Часто говорят, что актеры умеют долго сохранять молодость. Я думаю, это потому, что в нас, благодаря нашей профессии, есть какая-то повышенная эмоциональность, наподобие детской, и вообще актеры по своей природе чем-то всегда похожи на детей.
Ну вот, казалось бы, я пожилая женщина, у которой полно забот, вдруг вспоминаю, что сегодня примерка костюма для будущего спектакля. И как описать то чудо, что происходит в душе от одной только мысли: сегодня я прикоснусь к себе другой, к той, которая еще только зарождается, и от первого взгляда на костюм в душе или разгорится костер робкой и страстной надежды, что все будет хорошо, роль получится, или, наоборот, охватит смятение, паника оттого, что все совсем, совсем не то, не соединяются представляемый образ и я — настоящая.
Какое счастье, когда рядом работают талантливые мастера своего дела! А мне везло, со мной всегда работали и работают удивительные художники по костюму, замечательный мастер-гример, истинная художница своего дела — Сильва Васильевна Косырева и ее ученики.

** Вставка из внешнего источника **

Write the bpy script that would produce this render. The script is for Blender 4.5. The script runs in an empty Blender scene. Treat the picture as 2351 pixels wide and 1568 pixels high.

Итак, я вхожу в наш костюмерный цех. На столе пиршество тканей — ярких и темных, легких, блестящих и плотных, дорогих, современных и ветхих от времени, кусочки, расшитые бисером, разрисованные и т. д. Иногда здесь лежат еще украшения — перья или стразы.
На высокой перекладине висит мое — чудо! Вот сейчас я встану у зеркала во весь рост, и это чудо снимут, чтобы надеть на меня. Но сначала я надеваю юбку-кринолин. Он пока еще белоснежно-чистый, это потом его кружевные оборки посереют от того, что будут соприкасаться с полом сцены. А пока — это каскад чистейшей ткани, аккуратно отороченный белоснежной тесемочкой.
Моя нижняя юбка так красива, что я, стоя в закуточке перед большим зеркалом, замерзая, не прикрытая ничем, смотрю на нее, и мне хочется чуть прогнуть спину, чтобы соответствовать моему пьедесталу — огромному кринолину, так красиво и величественно заканчивающему фигуру.
Наконец, взяв платье, художница и наш мастер по созданию костюмов Валентина Фоминична Маркина облачают меня в него. И — о радость! Все сходится, все пуговки застегиваются, все крючочки стягиваются!
Я в платье! Смотрю на себя… Это уже не я…
Не желая расстаться с ним, я еще немного хожу в платье по мастерской… Художникам пошивочного цеха тоже не хочется расставаться с этим чудом. Они любуются и говорят: «Да, в таком платье и говорить ничего не надо, оно само за себя говорит…»
Это правда. Когда найден точный по характеру персонажа, по эпохе костюм — от него самого исходит поэзия театра. Можно молчать, а фигура в платье уже уносит нас всех в другой мир…
Наконец с нежностью, любовью, надеждой расстаюсь со своим первым костюмом, и начинается примерка костюма второго акта.